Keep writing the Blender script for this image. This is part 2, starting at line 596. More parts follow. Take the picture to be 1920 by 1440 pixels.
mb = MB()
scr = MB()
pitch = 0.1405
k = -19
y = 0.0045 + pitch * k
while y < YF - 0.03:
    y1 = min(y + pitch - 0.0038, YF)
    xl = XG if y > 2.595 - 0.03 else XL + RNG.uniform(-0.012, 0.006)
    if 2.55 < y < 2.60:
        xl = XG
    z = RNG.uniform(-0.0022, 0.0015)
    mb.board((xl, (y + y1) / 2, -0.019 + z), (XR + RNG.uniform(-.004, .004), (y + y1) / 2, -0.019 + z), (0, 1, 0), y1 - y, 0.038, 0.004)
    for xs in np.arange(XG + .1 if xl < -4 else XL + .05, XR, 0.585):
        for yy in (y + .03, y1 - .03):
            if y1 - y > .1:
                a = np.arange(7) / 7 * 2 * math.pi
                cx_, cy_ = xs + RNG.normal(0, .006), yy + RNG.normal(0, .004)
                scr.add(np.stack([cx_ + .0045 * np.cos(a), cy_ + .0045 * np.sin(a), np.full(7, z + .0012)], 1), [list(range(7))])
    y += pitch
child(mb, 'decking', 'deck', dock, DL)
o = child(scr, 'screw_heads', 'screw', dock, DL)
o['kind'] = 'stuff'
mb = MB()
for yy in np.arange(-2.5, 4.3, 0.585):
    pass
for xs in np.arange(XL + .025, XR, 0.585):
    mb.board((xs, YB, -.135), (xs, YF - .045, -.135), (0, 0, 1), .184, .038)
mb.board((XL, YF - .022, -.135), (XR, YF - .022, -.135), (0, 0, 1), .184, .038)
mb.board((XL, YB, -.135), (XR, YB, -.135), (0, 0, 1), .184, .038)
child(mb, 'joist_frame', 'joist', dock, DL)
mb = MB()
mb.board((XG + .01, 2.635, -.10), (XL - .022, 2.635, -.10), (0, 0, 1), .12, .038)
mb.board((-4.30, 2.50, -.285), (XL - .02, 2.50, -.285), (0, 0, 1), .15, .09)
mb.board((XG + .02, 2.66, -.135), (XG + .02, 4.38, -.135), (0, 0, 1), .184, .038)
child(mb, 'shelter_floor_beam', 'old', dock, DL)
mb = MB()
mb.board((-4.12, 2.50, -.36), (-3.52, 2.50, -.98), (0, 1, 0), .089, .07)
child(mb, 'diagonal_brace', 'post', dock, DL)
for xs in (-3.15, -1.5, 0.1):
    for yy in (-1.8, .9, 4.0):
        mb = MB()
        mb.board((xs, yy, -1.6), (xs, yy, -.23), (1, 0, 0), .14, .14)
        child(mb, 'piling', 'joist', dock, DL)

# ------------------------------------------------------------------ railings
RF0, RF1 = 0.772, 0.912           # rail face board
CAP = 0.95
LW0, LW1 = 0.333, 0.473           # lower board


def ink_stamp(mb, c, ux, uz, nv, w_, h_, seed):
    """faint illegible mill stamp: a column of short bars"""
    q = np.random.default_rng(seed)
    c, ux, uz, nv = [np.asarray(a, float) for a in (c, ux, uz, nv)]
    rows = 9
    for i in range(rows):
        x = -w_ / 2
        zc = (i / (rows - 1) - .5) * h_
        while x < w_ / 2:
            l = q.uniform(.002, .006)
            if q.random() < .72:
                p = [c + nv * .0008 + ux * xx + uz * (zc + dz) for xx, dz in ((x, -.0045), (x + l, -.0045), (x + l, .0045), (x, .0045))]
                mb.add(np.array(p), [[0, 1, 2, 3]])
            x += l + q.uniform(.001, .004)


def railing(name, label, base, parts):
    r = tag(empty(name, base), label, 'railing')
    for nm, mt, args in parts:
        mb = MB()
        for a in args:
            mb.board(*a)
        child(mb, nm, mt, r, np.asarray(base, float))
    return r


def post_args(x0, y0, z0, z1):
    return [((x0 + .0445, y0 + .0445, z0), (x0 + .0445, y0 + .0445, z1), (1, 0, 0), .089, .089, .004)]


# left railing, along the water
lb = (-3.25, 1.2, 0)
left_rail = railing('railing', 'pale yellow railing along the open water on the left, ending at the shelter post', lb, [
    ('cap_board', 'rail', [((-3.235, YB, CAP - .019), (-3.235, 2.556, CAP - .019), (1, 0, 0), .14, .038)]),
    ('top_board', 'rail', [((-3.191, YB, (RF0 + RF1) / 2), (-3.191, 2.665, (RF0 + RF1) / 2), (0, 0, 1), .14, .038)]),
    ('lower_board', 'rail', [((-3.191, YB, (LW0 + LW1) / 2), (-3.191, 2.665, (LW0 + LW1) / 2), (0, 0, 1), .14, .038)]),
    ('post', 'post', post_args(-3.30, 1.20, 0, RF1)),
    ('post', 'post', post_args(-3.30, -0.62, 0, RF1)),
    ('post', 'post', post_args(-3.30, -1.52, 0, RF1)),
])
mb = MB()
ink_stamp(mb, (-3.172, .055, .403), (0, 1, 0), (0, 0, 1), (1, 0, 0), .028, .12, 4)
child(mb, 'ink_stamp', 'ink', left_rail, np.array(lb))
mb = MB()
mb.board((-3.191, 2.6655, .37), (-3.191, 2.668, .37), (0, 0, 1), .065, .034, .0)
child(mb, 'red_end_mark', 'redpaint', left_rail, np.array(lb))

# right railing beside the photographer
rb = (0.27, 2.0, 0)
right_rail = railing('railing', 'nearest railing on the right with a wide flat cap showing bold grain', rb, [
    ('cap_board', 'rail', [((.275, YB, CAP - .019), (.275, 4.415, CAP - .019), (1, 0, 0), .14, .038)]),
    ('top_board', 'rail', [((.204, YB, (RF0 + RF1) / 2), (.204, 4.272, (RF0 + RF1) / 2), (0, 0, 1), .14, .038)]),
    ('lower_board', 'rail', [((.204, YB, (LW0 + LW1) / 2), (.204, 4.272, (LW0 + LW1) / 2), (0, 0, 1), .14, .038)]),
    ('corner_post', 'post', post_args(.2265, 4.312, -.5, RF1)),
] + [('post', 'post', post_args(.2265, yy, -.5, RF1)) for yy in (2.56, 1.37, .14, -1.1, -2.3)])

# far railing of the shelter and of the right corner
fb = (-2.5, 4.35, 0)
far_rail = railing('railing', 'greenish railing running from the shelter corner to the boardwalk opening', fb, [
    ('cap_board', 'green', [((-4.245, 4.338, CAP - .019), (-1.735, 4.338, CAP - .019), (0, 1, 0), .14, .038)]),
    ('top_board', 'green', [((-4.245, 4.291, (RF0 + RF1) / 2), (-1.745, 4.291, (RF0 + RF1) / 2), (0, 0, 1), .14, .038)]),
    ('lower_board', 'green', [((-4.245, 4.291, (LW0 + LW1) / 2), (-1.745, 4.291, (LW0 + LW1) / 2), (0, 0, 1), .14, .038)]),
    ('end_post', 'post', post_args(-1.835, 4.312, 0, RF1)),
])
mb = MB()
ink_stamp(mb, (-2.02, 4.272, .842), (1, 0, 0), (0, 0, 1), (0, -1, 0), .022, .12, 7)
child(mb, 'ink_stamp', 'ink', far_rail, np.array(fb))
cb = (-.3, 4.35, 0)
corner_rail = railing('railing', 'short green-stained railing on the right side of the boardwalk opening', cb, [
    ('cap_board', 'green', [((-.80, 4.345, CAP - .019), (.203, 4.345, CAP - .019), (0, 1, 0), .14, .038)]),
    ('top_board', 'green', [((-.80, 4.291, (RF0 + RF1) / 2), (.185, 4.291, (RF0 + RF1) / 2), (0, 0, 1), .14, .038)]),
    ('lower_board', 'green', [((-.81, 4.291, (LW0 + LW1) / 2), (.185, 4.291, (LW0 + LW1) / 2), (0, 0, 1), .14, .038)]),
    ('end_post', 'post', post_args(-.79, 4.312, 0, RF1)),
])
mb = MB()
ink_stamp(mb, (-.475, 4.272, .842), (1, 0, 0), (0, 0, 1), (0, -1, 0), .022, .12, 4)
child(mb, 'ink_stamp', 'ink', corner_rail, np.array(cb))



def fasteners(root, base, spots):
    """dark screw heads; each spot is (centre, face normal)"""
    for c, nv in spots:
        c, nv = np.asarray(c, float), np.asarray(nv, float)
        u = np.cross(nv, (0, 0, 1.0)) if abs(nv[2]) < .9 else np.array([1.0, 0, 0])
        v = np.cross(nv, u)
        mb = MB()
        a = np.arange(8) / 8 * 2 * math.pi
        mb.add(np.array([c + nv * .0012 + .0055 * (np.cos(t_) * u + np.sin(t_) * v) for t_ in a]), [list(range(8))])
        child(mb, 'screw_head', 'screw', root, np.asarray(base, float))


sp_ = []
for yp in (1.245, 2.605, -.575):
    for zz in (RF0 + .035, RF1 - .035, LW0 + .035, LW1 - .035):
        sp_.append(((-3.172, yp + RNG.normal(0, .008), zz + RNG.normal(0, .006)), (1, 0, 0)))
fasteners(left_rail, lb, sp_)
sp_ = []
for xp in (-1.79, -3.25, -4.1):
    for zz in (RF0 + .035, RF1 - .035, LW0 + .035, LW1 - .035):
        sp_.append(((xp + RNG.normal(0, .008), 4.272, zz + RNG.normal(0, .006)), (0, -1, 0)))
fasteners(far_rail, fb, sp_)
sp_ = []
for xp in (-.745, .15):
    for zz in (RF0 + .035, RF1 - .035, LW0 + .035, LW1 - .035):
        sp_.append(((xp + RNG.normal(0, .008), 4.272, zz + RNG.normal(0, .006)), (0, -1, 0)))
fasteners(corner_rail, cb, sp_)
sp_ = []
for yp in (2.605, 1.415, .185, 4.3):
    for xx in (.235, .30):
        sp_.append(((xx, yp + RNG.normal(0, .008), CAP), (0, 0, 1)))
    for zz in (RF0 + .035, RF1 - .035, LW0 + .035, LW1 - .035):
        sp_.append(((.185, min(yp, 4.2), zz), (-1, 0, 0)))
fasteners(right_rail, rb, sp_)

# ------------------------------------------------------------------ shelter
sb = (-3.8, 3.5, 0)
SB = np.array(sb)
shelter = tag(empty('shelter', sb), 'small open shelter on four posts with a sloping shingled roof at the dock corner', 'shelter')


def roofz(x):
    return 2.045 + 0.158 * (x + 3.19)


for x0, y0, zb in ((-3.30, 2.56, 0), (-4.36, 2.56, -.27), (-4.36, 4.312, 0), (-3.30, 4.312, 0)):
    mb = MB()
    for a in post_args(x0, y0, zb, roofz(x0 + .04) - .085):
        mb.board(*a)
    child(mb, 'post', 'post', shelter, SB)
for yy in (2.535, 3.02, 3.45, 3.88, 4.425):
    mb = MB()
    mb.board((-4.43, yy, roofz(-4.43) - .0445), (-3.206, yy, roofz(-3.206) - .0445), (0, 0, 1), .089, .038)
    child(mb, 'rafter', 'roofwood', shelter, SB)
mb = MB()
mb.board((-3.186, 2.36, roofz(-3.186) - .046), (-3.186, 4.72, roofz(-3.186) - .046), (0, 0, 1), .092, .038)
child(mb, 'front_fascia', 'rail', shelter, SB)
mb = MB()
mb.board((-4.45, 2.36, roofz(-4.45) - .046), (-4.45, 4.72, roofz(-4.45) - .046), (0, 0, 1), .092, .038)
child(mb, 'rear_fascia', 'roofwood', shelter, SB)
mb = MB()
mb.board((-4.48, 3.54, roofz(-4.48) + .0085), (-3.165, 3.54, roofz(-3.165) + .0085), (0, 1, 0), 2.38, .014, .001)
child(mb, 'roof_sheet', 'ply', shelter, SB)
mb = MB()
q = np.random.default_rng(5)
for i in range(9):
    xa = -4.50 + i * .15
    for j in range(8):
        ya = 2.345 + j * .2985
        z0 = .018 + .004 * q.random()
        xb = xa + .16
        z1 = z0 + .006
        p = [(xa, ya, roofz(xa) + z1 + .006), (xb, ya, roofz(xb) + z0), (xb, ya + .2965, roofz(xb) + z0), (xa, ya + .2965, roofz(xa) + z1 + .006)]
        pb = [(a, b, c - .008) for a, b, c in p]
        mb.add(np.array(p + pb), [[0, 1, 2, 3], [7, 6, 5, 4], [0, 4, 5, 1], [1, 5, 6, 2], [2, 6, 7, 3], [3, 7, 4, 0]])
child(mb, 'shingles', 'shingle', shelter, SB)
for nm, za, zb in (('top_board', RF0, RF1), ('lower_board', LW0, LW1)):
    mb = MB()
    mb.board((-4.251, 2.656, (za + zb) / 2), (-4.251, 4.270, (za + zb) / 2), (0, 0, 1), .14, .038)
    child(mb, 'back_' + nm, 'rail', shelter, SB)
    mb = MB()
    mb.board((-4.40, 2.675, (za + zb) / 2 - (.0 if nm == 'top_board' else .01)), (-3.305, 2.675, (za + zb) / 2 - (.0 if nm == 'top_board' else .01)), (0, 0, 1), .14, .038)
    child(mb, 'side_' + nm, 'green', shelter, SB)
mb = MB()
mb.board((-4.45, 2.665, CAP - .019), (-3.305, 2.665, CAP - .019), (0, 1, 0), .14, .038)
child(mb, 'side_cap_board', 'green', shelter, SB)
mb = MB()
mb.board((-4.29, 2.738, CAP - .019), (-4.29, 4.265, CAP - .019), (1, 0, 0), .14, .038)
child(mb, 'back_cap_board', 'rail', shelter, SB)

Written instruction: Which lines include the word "joist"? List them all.

Expected answer:
child(mb, 'joist_frame', 'joist', dock, DL)
        child(mb, 'piling', 'joist', dock, DL)